# Problem to work on:
Give the lines of the material verbatim, from the first line to the line with "under = lambda", including both.

# Provided material:
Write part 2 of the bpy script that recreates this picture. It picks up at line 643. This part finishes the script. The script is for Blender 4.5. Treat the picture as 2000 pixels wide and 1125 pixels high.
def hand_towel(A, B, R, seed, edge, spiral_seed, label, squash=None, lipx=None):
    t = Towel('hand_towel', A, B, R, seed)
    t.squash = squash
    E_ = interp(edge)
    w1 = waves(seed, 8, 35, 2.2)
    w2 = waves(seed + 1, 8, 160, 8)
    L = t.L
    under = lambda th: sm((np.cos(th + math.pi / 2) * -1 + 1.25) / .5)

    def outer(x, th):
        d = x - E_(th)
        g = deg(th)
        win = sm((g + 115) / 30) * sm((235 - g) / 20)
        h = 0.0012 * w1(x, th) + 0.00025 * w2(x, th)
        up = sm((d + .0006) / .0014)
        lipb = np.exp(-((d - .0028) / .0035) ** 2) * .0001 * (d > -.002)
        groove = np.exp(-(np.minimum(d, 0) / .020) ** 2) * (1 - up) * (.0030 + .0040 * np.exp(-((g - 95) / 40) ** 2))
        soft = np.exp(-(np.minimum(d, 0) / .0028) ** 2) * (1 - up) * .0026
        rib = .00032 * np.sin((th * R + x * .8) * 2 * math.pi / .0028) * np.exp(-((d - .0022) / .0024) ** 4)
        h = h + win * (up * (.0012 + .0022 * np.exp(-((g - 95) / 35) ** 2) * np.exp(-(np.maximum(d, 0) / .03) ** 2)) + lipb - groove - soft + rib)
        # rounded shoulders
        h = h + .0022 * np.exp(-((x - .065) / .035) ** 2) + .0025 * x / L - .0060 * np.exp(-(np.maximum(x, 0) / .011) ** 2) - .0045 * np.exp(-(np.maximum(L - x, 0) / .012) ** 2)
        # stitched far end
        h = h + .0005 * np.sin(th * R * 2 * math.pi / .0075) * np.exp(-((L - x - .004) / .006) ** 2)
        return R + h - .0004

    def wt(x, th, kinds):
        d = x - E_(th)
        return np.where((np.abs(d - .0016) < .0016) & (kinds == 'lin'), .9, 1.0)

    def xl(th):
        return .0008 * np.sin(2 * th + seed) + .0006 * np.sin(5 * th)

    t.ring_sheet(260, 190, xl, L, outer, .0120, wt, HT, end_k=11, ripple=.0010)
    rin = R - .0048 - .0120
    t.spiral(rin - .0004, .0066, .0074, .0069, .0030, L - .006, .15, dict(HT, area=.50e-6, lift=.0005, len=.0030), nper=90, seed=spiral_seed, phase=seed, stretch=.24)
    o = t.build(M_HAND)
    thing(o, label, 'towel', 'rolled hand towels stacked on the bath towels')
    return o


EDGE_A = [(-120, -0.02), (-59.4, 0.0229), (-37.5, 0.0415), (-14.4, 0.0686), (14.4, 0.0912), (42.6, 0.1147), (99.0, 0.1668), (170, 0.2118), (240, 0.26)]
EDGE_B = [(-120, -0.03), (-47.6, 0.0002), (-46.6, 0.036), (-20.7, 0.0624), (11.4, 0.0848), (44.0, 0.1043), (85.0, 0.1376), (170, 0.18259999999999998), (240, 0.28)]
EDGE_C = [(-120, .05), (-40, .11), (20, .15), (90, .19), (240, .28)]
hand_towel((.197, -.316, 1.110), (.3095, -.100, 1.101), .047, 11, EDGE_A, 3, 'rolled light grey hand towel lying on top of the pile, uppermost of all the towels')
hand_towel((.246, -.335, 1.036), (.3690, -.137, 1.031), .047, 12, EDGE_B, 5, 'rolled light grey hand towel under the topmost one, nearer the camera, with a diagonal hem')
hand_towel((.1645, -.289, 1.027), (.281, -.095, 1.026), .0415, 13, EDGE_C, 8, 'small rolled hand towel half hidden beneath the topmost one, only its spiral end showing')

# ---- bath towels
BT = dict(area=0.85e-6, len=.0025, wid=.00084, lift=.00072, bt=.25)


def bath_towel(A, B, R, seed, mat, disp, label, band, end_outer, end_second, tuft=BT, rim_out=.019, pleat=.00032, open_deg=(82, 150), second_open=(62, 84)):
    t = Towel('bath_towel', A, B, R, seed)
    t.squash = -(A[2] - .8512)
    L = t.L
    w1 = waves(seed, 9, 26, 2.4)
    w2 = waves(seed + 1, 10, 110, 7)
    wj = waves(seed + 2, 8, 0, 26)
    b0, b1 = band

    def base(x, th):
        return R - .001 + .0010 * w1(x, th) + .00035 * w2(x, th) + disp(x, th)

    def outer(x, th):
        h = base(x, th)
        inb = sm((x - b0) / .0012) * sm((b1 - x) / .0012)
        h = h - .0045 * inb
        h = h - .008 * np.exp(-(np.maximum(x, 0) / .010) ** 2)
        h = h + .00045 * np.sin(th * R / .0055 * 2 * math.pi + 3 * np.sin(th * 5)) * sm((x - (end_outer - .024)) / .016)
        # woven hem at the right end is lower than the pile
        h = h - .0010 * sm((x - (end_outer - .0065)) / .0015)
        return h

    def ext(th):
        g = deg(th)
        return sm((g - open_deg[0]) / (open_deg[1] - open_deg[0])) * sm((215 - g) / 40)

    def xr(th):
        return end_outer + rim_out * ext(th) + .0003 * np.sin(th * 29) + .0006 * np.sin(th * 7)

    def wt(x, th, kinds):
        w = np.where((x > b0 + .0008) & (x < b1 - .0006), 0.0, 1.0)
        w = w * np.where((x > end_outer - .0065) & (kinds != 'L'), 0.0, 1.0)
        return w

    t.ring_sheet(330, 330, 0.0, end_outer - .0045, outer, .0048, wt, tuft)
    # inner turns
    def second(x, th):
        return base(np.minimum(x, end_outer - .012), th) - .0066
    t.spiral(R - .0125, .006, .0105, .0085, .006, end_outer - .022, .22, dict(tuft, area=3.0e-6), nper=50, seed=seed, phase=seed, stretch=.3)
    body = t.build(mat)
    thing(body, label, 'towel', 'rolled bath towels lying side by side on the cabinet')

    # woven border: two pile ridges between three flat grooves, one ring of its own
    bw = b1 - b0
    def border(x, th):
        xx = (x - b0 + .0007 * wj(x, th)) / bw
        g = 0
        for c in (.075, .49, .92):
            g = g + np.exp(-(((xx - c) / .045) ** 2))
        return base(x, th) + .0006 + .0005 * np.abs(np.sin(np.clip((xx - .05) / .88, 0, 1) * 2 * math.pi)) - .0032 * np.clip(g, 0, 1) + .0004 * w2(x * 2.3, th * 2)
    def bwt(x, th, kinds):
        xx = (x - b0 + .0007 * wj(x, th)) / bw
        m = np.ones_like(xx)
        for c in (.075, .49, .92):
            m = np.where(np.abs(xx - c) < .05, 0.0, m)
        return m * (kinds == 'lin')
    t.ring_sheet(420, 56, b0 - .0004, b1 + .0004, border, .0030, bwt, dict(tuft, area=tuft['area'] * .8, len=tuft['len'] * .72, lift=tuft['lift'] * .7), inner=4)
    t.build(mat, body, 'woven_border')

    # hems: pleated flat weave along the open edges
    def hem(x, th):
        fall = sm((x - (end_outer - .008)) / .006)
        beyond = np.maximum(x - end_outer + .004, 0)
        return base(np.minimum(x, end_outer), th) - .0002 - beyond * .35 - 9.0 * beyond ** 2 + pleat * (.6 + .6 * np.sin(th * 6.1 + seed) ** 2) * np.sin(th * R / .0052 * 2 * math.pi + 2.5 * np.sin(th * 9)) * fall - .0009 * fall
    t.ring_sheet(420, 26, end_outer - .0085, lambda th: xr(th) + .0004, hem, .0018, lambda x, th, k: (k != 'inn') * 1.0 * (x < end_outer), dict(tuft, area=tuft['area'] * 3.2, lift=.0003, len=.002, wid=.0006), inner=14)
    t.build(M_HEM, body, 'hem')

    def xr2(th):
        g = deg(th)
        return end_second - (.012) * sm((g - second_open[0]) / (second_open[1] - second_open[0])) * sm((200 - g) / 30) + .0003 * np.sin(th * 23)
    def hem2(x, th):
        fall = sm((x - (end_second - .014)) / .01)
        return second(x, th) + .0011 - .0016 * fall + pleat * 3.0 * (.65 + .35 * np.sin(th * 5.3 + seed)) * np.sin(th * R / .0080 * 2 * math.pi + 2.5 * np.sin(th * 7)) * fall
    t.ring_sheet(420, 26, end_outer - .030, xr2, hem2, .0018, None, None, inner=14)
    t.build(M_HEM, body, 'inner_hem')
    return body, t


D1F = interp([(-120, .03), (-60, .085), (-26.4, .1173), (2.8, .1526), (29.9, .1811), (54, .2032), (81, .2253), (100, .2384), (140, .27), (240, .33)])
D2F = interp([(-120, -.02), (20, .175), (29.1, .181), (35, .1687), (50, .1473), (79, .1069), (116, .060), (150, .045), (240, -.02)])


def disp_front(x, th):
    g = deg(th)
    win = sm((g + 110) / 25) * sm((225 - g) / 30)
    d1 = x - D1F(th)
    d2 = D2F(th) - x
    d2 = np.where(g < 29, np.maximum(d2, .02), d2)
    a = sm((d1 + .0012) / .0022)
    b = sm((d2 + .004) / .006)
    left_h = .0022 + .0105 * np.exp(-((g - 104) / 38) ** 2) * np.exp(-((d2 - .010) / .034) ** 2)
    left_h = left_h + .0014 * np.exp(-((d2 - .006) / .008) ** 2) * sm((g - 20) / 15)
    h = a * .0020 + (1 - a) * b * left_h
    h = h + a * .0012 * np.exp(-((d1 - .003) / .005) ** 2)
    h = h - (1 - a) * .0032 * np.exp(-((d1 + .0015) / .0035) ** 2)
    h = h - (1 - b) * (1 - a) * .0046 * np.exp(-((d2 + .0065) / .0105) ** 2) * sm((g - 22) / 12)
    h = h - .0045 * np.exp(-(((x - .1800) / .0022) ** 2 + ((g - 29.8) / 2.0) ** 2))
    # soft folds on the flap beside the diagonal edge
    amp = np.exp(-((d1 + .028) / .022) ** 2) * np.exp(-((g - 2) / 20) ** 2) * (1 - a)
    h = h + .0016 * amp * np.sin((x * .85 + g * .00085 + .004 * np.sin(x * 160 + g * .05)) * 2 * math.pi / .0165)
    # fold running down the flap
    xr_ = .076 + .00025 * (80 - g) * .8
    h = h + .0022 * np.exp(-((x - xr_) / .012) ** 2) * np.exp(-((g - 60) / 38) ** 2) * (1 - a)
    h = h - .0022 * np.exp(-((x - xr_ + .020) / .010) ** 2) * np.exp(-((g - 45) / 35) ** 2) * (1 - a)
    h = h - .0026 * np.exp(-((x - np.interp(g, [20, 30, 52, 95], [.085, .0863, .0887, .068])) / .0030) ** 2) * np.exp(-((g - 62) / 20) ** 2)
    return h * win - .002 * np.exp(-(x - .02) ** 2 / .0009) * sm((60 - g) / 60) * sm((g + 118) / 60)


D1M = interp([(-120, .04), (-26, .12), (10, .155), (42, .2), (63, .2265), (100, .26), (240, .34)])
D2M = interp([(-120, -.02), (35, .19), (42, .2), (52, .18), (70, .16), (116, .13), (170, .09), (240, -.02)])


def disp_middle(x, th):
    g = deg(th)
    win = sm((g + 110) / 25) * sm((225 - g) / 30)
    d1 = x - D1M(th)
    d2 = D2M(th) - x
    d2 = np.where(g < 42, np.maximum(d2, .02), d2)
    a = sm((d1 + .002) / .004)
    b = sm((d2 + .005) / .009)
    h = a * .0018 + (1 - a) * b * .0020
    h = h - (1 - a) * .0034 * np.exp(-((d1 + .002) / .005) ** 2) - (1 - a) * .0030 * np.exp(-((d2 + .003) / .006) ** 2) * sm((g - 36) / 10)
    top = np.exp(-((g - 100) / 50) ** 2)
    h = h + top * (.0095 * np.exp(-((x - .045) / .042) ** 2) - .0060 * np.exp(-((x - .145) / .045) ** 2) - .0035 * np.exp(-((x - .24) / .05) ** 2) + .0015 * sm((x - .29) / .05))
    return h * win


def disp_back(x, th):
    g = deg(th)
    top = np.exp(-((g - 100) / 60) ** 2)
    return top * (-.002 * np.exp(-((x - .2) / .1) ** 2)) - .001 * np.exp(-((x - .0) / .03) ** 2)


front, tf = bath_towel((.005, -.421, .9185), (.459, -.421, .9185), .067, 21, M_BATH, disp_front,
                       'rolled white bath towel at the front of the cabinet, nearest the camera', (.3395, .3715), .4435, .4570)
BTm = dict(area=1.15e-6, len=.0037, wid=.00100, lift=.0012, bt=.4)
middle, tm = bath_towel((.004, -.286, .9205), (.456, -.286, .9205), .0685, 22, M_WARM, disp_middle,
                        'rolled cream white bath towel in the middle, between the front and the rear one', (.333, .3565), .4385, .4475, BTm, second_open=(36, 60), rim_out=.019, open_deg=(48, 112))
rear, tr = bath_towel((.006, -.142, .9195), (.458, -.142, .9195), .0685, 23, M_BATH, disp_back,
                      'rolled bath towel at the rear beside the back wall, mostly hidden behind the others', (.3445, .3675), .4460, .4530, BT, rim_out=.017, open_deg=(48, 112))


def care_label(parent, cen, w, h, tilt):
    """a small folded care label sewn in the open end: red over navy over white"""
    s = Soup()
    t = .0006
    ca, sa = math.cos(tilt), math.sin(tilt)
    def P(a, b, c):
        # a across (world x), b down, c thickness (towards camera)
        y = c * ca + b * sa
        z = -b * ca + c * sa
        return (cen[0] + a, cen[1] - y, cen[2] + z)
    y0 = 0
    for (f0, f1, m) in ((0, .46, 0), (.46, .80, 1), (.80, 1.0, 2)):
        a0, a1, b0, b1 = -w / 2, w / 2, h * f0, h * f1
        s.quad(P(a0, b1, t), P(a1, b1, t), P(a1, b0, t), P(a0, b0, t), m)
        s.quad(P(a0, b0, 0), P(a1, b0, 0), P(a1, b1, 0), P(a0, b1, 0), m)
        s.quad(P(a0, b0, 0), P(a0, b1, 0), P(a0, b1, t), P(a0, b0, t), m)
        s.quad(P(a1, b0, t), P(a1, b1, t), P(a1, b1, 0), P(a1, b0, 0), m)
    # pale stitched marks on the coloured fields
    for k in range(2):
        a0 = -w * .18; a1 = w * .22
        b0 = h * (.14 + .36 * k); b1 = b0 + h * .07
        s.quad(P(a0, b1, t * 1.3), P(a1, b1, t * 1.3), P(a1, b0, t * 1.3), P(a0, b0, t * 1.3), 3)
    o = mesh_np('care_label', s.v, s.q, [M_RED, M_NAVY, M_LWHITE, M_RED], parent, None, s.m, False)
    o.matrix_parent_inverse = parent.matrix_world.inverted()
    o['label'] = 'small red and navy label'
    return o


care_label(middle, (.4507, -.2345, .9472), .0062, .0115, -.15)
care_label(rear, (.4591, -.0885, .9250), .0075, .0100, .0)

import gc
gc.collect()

# Exercise response:
Write part 2 of the bpy script that recreates this picture. It picks up at line 643. This part finishes the script. The script is for Blender 4.5. Treat the picture as 2000 pixels wide and 1125 pixels high.
def hand_towel(A, B, R, seed, edge, spiral_seed, label, squash=None, lipx=None):
    t = Towel('hand_towel', A, B, R, seed)
    t.squash = squash
    E_ = interp(edge)
    w1 = waves(seed, 8, 35, 2.2)
    w2 = waves(seed + 1, 8, 160, 8)
    L = t.L
    under = lambda th: sm((np.cos(th + math.pi / 2) * -1 + 1.25) / .5)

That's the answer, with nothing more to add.